Beijing – China and Venezuela cemented here Thursday economic ties worth billions of dollars and political alliances designed to boost the “anti-imperialist” South American nation’s hopes of playing a bigger role on the world stage.
And the two countries’ presidents, Hu Jintao and Hugo Chavez, promised that the best was yet to come.
Hu and Chavez agreed that the bilateral relationship is already solid “and that the greatest is the horizon in front of us,” the host said.
After the two presidents met in Beijing’s Great Hall of the People to seal more than a half-dozen accords, the Venezuelan told journalists that while the pacts sealed Thursday represent tens of millions of dollars, even more trade and collaboration is on the way.
“We have elevated the strategic relationship to a very solid higher level. What’s been signed is already great in energy, technology, housing, investment in railroads, oil-drilling equipment, satellites and agricultural cooperation – a set of accords at a high strategic level. But, as Hu said, the greatest is the horizon in front of us,” the visitor said.
Earlier Thursday, Chavez said Hu committed China to backing Venezuela’s bid for a non-permanent seat on the U.N. Security Council.
“President Hu has told us that China supports Venezuela in its aspiration to form part of the Security Council,” Chavez told reporters. “It is very important support, from both a political and moral point of view.”
The U.S. government, which Chavez regularly blasts as “imperialist” and bellicose, opposes a seat for Venezuela on the council. The Bush administration views the leftist firebrand as a threat to democracy in Latin America and supports Guatemala’s bid to replace Argentina as a temporary council member beginning next year.
This is Chavez’s fourth visit to the People’s Republic since he became Venezuela’s president in early 1999.
With the presidents looking on, Chinese and Venezuelan government ministers put their signatures to eight agreements, including one establishing a high-level standing commission to oversee bilateral cooperation and others creating formal ties between the respective foreign-service institutes and information ministries.
Another accord authorizes China’s state-owned CNPC oil company and Venezuelan counterpart PdVSA to beginning drafting a contract for joint exploitation of the Junin 4 block in Venezuela’s Orinoco Belt.

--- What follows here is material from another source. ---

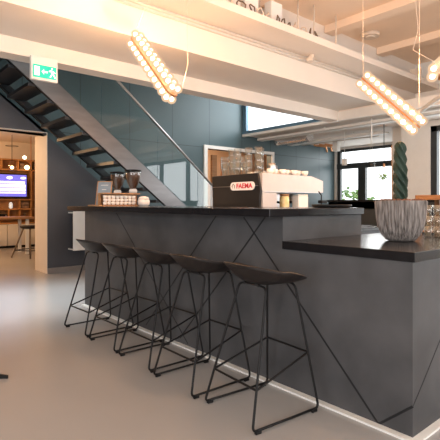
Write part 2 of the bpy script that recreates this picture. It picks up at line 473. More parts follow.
# ================================================================== STAIR
stair = thing('staircase', 'open steel staircase rising left with dark treads and glass balustrade', 'staircase')
def zup(x): return zlow(x)+.305
XA, XB = .05, 5.35
def cutpoly(zoff0, zoff1, xa=XA, xb=XB):
    xe = xb
    return [(xa, zlow(xa)+zoff0), (xa, zlow(xa)+zoff1), (xe, max(.02, zlow(xe)+zoff1)), (xe, max(0.0, zlow(xe)+zoff0))]
MB().prism(cutpoly(0, .305), 'Y', 5.99, 6.005).build('stringer', 'stringer', stair, 'brushed steel plate on the near side')
MB().prism(cutpoly(-.012, .0), 'Y', 5.985, 6.03).build('stringer_lip', 'black', stair)
MB().prism(cutpoly(0, .14), 'Y', 6.96, 6.98).build('stringer', 'tread', stair)
MB().prism(cutpoly(-.012, .012), 'Y', 6.93, 6.985).build('stringer_lip', 'black', stair)
k = 0
z = .19
while z < 4.1:
    xc = 1.583+(2.976-z)/.781+.03
    if xc > XA+.15:
        MB().box(xc-.13, xc+.13, 6.006, 6.955, z+.0, z+.045).box(xc-.145, xc-.13, 6.006, 6.955, z-.0, z+.045).build('tread', 'tread', stair)
    z += .19; k += 1
# balustrade
GY0, GY1 = 5.972, 5.982
def hz(x): return 2.987-.826*(x-3.075)
for a, c in ((.9, 1.88), (1.89, 2.87), (2.88, 3.82), (3.83, 4.62), (4.63, 5.10)):
    top = [(a, min(4.15, hz(a))), (c, min(4.15, hz(c)))]
    MB().prism([(a, zlow(a)+.31), top[0], top[1], (c, max(.05, zlow(c)+.31))], 'Y', GY0, GY1).build('glass_panel', 'glassb', stair)
MB().tube([(1.72, 5.976, hz(1.72)), (5.12, 5.976, hz(5.12))], .019, seg=10).build('handrail', 'steel', stair)

# ================================================================== EXIT SIGN (hangs from the beam lip)
ex = thing('exit_sign', 'green and white emergency exit sign with running figure hanging from beam', 'sign')
a = P(30.5, 62, Y=4.72); c = P(57, 62, Y=4.72)
zt, zb = 2.649, P(43, 81, Y=4.72).z
MB().box(a.x, c.x, 4.70, 4.75, zb, zt, bev=.004).build('housing', 'white', ex)
gx0, gx1, gz0, gz1 = a.x+.018, c.x-.018, zb+.025, zb+.155
MB().box(gx0, gx1, 4.694, 4.70, gz0, gz1).build('green_panel', 'signgreen', ex)
pic = MB()
W = gx1-gx0; H = gz1-gz0
def R(u0, u1, v0, v1): pic.box(gx0+u0*W, gx0+u1*W, 4.690, 4.694, gz0+v0*H, gz0+v1*H)
R(.05, .27, .14, .86)
def quad(pts): pic.prism([(gx0+u*W, gz0+v*H) for u, v in pts], 'Y', 4.690, 4.694)
quad([(.36, .50), (.46, .72), (.46, .57), (.62, .57), (.62, .43), (.46, .43), (.46, .28)])
quad([(.78, .78), (.84, .78), (.84, .90), (.78, .90)])           # head
quad([(.74, .72), (.90, .66), (.88, .40), (.78, .40)])
quad([(.66, .62), (.76, .72), (.76, .62), (.69, .54)])
quad([(.88, .66), (.98, .52), (.94, .48), (.86, .58)])
quad([(.78, .42), (.84, .40), (.76, .12), (.68, .14), (.72, .2)])
quad([(.84, .42), (.89, .40), (.96, .22), (.98, .10), (.92, .10), (.90, .2)])
pic.build('pictogram', 'signwhite', ex)

# ================================================================== RADIATOR
ra = thing('wall_radiator', 'white flat panel radiator on brackets beside the far end of bar', 'radiator')
MB().box(2.90, 3.75, 7.03, 7.055, .36, 1.0, bev=.004).build('front_panel', 'white', ra)
for z in (.365, .965): MB().box(2.90, 2.925, 7.055, 7.249, z, z+.022).build('bracket', 'white', ra)
for z in (.365, .965): MB().box(3.70, 3.725, 7.055, 7.249, z, z+.022).build('bracket', 'white', ra)
MB().box(2.93, 3.70, 7.10, 7.16, .42, .93).build('heating_core', 'black', ra)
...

China’s development bank also pledged to finance 75 percent of the cost of building 20,000 units of low-cost housing in Venezuela, and the two governments signed an agreement in principle to promote Chinese group tours to Venezuela.
On the all-important energy front, Chavez said Venezuela aims to be supplying China with 500,000 barrels per day of oil within a “few years,” and to double that figure at some point between 2011 and 2020.
“We should be at a half-million (bpd) in 2009 and at a million in the following decade,” he said.
Venezuela, the world’s fifth-leading oil exporter, is actively seeking to lessen its dependence on sales to the United States, currently the main customer for the Andean nation’s crude.
In a related matter, Chavez also announced here that his country will increase twofold this winter the amount of heating fuel it provides at a discount to poor households in the U.S. Northeast, building on an initiative launched in the fall of 2005.
“We’re going to do it. We’re going to double the heating-fuel program, beginning in the month of October and principally in November, December, January and February,” the Venezuelan leader said.
He told reporters that CITGO Petroleum, PdVSA’s Houston-based U.S. subsidiary, “already has instructions in this regard.”
CITGO says it sold 40 million gallons (150 million liters) of heating-fuel at reduced prices last winter to more than 181,000 households and hundreds of homeless shelters in the states of Massachusetts, New York, Maine, Rhode Island, Vermont, Connecticut, Delaware and Pennsylvania.
Some Chavez critics claim the subsidized-fuel program is more about burnishing the Venezuelan leader’s image in the United States than about helping the needy.